Pepper Potts goes from long suffering secretary to bitch pretty much instantly. Tony might be a jerk but at least he’s a genius inventor who saved the world a couple times. Pepper? She doesn’t bring anything worthwhile to the relationship so good riddance.

The way the MCU works we ought to be able to have good relationships. Romances in movies are often rushed and underdeveloped. When the movie’s about beating up today’s variation on the glowing beam shooting into the sky to kill everybody, that love stuff isn’t the focus. With multiple movies dealing with the same characters, however, it ought to present the chance of good character development and meaningful relationships. Except that this is Hollywood and Hollywood wouldn’t know a good relationship if it bit them.

Instead what we get is something that makes the typical Status-Quo-is-god, completely episodic TV show’s relationships look good. With those, even if the relationship was meaningless in the context of the show as a whole, within the individual episode sometimes it’s quite good. I cannot think of a single love interest in the MCU that I can really remember anything good about. Not a single one that stands out. I can remember more about throw away, one episode love interests from Miami Vice than I can about the girlfriends of movie Marvel.

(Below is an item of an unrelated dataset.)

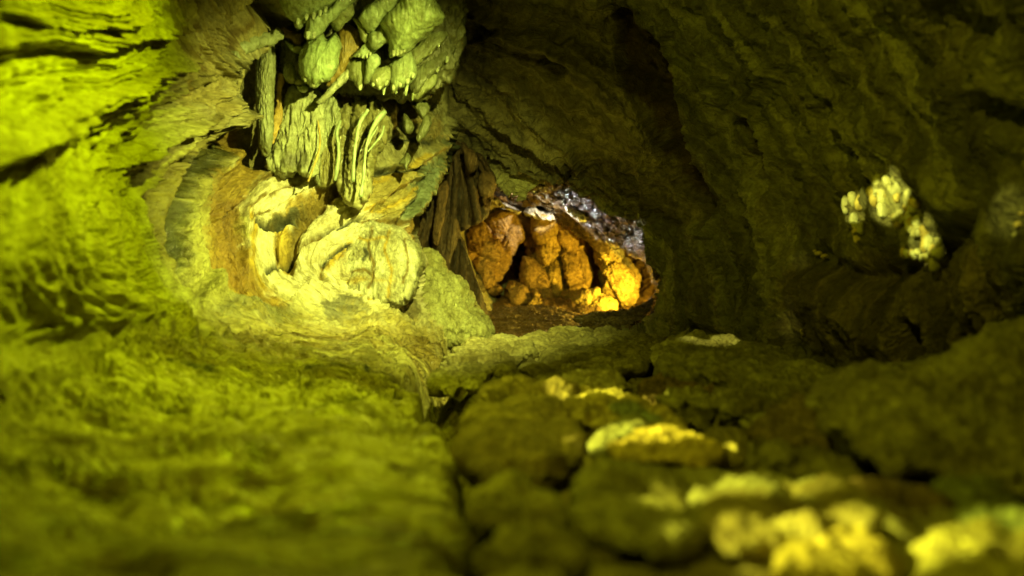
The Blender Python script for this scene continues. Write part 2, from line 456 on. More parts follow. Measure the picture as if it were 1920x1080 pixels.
A_strokes = [
 # ledges upper left (shadow below)
 ('step', 0.085, 46, [(300,118),(230,140),(150,180),(80,225),(20,275),(-60,330)]),
 ('step', 0.065, 40, [(300,128),(250,160),(180,200),(120,245),(40,290)]),
 ('step', 0.08, 44, [(270,58),(200,62),(140,80),(80,68),(0,66),(-120,90)]),
 ('step', 0.05, 30, [(230,20),(160,34),(70,40),(0,20)]),
 ('step', 0.07, 28, [(420,215),(350,230),(290,255),(230,300)]),
 ('step', 0.06, 20, [(440,235),(400,240),(360,262),(310,290),(270,340)]),
 # deep dark channel
 ('ridge', -0.10, 15, [(455,262),(400,288),(352,330),(328,380),(322,440),(332,500),(362,550)]),
 ('ridge', 0.06, 12, [(470,275),(410,305),(372,335),(352,380),(352,440),(372,500),(392,560)]),
 ('ridge', -0.07, 12, [(420,250),(350,285),(300,330),(285,400),(290,450)]),
 ('ridge', 0.05, 9, [(400,282),(340,315),(308,360),(303,430),(318,500)]),
 *[('step', a_, w_, [(x_ + dx_, y_ + dy_) for x_, y_ in c_]) for a_, w_, dx_, dy_, c_ in FOLDS],
 # smooth face folds (top)
 ('ridge', -0.06, 9, [(520,5),(470,20),(430,55),(415,90)]),
 ('step', 0.07, 30, [(530,75),(490,80),(455,95),(425,120),(412,160),(410,210),(415,235)]),
 ('ridge', -0.12, 26, [(540,85),(520,95),(500,115),(490,180),(478,240),(490,290)]),
 ('ridge', -0.18, 18, [(500,20),(520,40),(545,75),(540,110)]),
 ('ridge', -0.10, 10, [(455,130),(450,170),(455,230),(470,280)]),
 # hollows between the dripstones
 ('ridge', -0.20, 16, [(560,150),(590,165),(640,160),(700,170),(770,180),(800,190)]),
 ('ridge', -0.16, 12, [(640,120),(690,100),(730,95),(770,105)]),
 ('ridge', -0.12, 12, [(770,205),(760,225),(775,240)]),
 ('ridge', -0.06, 6, [(720,252),(730,262),(760,255),(775,262)]),
 ('ridge', -0.07, 6, [(695,325),(720,328),(735,320),(790,318)]),
 # shelf under the curtains
 ('step', 0.09, 26, [(640,352),(600,350),(560,335),(520,330),(480,345),(440,380)]),
 ('ridge', -0.05, 5, [(505,318),(540,328),(580,335),(600,348)]),
 # the swirl
 ('ridge', -0.075, 6, [(478,420),(500,428),(530,422),(565,405),(600,385)]),
 ('step', 0.05, 24, [(478,416),(520,398),(560,375),(610,358),(650,350)]),
 ('ridge', -0.075, 10, [(650,358),(610,375),(575,405),(552,440),(543,480),(540,500)]),
 ('ridge', -0.05, 4, [(545,478),(520,500),(498,516)]),
 ('ridge', -0.05, 4, [(672,414),(640,424),(605,438),(575,455),(550,478)]),
 ('step', 0.06, 30, [(455,510),(447,450),(452,400),(475,360),(520,335)]),
 ('ridge', -0.04, 5, [(655,458),(625,475),(602,495),(600,520),(606,530)]),
 ('ridge', -0.025, 3, [(520,430),(518,460),(522,490)]),
 ('step', 0.05, 24, [(560,560),(600,545),(660,560),(720,590),(760,600)]),
 ('ridge', 0.06, 20, [(395,545),(430,580),(480,600)]),
 # right side of the alcove
 ('ridge', 0.05, 5, [(842,225),(835,275),(815,320),(795,365),(775,400),(757,422)]),
 ('ridge', 0.04, 6, [(770,370),(750,390),(740,410)]),
 ('ridge', 0.04, 5, [(850,265),(810,280),(785,300),(765,325)]),
 ('step', 0.06, 20, [(790,330),(750,345),(715,375),(690,400)]),
 # floor
 ('ridge', -0.22, 24, [(868,636),(850,655),(818,690),(795,715),(828,760),(862,800),(880,850),(890,910),(900,960)]),
 ('ridge', -0.25, 38, [(885,845),(915,900),(895,945),(930,1000),(935,1080),(960,1300)]),
 ('ridge', -0.10, 26, [(800,700),(850,760),(880,800)]),
 ('ridge', -0.10, 95, [(800,712),(820,760),(862,800),(880,850),(890,910),(920,1000),(940,1100)]),
 ('ridge', 0.05, 32, [(690,640),(740,660),(770,720),(800,780),(845,850),(865,930)]),
 ('ridge', -0.05, 9, [(110,740),(140,760),(240,765),(330,770),(450,790)]),
 ('ridge', -0.05, 12, [(80,780),(130,790),(260,830),(400,850)]),
 ('ridge', -0.04, 8, [(480,740),(540,752),(620,758),(680,752)]),
 ('ridge', 0.04, 18, [(0,870),(160,880),(330,860),(500,870)]),
 ('ridge', -0.06, 22, [(0,940),(150,925),(330,960),(520,930)]),
 ('ridge', 0.05, 18, [(20,1010),(90,990),(160,992)]),
 ('ridge', -0.10, 22, [(0,1060),(150,1040),(280,1060)]),
 ('ridge', -0.22, 34, [(1050,930),(1070,1000),(1090,1080),(1110,1200)]),
 ('ridge', -0.06, 8, [(890,740),(930,720),(1000,700),(1050,705)]),
 ('ridge', -0.09, 12, [(1180,730),(1240,770),(1330,815),(1400,830),(1500,850),(1600,890)]),
]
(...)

So in a way, it’s actually a good thing that there isn’t much to Peter and Gamora.  Greydanus is utterly stupid to think that relationship is a “big thing.” Maybe the relationship coasts because she’s friendzoned him hard. Maybe it coasts because it’s not important to the plot. Because familial relationships are what’s important. The Guardians are a team; they are a family. The focus is on father-son relationships, sister relationships, friend relationships. Rocket being a jerk and trying to drive people away is more important than Gamora and Peter’s unspoken thing. Maybe the movie doesn’t do the best job of it but then maybe the movie is too busy being silly.

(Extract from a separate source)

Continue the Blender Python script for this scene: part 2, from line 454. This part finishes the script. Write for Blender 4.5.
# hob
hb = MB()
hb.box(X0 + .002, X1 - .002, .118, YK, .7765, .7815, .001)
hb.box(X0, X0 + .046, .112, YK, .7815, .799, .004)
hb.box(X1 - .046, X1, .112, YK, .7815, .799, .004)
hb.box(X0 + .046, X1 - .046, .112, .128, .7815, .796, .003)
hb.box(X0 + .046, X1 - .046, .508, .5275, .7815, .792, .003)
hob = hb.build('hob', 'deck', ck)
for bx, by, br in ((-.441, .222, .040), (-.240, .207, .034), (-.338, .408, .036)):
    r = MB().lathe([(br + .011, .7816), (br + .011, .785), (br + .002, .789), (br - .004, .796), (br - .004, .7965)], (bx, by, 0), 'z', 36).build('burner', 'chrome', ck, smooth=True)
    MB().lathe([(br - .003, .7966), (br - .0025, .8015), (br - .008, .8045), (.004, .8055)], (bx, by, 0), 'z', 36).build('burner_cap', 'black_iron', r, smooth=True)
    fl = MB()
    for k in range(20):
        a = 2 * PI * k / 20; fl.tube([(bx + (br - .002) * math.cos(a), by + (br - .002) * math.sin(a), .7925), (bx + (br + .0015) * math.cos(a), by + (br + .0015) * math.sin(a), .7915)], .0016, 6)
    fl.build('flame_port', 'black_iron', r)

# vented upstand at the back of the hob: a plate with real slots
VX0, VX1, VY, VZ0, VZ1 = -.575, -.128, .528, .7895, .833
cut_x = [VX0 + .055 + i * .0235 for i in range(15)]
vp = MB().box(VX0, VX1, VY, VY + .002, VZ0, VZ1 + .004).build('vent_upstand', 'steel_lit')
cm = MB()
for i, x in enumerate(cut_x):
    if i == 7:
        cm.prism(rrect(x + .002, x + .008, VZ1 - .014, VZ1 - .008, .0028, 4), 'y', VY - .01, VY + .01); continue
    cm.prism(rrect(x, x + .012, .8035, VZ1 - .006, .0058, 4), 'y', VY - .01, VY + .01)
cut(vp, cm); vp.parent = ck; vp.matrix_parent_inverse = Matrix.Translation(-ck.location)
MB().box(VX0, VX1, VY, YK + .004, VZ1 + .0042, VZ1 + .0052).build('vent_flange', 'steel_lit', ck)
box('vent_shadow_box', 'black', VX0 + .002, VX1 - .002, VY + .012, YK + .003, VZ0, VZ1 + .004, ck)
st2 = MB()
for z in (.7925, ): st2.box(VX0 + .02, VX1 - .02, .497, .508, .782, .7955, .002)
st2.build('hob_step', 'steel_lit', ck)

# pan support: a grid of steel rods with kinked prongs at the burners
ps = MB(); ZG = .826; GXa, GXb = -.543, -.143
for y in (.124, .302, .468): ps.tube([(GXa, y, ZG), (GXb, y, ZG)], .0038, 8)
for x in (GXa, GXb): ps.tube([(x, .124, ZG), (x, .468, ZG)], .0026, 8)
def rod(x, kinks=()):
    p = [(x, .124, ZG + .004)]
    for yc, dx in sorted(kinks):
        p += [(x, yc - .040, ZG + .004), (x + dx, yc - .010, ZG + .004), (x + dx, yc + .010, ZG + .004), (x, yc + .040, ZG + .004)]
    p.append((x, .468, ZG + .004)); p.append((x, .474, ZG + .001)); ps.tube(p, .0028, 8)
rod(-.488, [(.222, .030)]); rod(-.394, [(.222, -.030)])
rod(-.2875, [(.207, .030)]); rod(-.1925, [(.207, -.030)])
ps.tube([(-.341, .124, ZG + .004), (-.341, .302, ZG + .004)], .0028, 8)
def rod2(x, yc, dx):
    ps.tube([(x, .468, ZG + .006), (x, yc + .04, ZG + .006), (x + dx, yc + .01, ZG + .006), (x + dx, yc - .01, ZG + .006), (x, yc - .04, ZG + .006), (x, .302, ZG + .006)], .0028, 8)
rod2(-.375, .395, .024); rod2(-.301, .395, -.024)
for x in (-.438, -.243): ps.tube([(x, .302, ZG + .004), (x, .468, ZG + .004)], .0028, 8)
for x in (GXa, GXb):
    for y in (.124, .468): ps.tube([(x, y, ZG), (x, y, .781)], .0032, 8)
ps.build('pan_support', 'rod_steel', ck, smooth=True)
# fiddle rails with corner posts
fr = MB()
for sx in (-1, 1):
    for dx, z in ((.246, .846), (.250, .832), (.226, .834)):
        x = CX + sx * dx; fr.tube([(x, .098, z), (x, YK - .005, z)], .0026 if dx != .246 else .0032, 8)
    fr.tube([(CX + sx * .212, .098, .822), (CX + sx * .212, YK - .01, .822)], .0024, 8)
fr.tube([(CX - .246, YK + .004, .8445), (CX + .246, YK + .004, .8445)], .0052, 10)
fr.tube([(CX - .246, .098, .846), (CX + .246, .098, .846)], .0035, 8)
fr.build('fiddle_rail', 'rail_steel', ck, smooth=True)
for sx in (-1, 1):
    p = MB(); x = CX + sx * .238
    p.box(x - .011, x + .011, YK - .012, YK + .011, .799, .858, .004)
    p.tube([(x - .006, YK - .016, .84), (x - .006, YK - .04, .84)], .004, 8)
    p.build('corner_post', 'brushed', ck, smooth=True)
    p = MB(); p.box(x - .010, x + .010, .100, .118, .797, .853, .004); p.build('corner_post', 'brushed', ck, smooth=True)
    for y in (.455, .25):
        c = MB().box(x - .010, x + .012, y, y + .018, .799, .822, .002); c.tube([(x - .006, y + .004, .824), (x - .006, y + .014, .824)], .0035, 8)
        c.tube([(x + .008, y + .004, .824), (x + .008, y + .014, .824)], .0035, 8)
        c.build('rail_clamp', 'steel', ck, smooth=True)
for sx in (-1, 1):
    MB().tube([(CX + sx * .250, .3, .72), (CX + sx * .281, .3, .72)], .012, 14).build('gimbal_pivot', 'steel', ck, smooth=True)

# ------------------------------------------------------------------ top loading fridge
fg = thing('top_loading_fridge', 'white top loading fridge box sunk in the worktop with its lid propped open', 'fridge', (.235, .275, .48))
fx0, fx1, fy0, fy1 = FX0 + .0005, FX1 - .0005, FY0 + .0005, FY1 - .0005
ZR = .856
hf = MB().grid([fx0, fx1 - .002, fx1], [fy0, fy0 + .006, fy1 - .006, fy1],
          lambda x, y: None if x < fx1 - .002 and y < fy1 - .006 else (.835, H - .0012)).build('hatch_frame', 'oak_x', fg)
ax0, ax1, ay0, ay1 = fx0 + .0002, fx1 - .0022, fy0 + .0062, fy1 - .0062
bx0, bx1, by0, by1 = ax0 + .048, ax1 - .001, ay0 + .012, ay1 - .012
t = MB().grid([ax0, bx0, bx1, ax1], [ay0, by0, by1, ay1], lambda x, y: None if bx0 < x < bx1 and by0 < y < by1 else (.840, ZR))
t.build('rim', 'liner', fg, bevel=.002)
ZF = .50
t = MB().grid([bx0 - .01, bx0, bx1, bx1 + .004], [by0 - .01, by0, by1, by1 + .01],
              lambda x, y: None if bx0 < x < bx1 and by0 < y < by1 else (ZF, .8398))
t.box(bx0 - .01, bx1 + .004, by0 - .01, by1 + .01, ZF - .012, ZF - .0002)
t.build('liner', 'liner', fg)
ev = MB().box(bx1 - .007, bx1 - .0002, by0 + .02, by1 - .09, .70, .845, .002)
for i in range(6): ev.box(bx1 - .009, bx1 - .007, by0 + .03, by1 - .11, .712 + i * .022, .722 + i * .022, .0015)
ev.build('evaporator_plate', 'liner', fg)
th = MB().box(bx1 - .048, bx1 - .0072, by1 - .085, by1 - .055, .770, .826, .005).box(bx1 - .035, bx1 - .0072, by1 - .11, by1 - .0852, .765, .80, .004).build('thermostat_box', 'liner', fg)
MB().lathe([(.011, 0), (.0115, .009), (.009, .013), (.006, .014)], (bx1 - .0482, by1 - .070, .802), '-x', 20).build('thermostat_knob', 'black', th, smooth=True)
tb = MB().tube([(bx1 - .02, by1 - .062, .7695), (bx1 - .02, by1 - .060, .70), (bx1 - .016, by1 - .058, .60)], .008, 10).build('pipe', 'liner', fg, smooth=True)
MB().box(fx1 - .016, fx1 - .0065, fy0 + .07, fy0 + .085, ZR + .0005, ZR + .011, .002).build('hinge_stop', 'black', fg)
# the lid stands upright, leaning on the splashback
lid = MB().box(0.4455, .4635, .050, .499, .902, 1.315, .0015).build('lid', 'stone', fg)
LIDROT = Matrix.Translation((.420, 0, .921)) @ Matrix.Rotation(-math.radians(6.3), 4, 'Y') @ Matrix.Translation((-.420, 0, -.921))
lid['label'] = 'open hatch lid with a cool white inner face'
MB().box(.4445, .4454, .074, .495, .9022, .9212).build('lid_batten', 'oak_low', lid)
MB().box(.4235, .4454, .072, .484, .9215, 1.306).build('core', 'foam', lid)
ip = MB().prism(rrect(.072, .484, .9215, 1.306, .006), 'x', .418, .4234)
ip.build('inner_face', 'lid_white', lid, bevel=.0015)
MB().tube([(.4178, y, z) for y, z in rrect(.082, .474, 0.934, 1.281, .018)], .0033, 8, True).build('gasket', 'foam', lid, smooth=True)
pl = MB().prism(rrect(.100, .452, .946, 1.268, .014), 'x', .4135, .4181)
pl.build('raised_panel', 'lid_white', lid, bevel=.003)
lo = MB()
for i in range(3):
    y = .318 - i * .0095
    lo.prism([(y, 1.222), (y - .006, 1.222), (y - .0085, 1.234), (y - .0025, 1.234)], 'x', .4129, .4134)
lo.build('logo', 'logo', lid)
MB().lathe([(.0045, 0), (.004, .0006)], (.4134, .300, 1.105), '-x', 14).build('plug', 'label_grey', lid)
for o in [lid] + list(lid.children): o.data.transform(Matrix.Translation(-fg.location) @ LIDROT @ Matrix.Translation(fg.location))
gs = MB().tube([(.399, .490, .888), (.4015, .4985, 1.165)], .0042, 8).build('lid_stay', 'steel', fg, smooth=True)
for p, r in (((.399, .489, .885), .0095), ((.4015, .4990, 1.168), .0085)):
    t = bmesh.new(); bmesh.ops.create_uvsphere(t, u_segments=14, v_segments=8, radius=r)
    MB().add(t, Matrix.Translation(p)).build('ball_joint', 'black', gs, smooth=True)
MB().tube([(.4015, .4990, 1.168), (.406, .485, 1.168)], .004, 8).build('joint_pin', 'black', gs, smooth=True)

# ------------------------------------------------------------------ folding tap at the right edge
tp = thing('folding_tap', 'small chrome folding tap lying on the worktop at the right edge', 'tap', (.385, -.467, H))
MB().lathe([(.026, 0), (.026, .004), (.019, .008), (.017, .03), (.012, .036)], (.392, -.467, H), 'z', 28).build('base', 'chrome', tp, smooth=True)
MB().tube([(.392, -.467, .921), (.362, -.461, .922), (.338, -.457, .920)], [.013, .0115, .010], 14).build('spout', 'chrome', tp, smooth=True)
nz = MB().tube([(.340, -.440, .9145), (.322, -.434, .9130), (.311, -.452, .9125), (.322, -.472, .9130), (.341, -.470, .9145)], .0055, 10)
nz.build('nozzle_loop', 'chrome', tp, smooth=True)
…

It’s a very silly movie. It is not a great movie by any stretch of the imagination, but I rather enjoyed it. I could have hated it, however, and still thought Greydanus is smoking some kind of liberal crack to be seeing sexism and misogyny everywhere.

Meanwhile, I’m getting tired of the MCU for other reasons.  Like giant beams of light that shoot into the sky and are supposed to kill everybody.  Like pointless and repetitive dead end relationships with “strong” selfish women.  There’s only so many time the world can be on the verge of being annihilated before I stop caring.  There’s only so many times we can go through all that relationship drama before it’s totally obvious that they’re just going to blow every single time.

Guardians of the Galaxy vol 2 was kind of refreshing because it was so silly.  Sure they were trying to destroy the universe again but at least the father-son issues put a different slant on it.  And it was in space.  Space is good.  Now if only we could enjoy these things without SJWs and their brainwashed drones trying ruin it both within and without.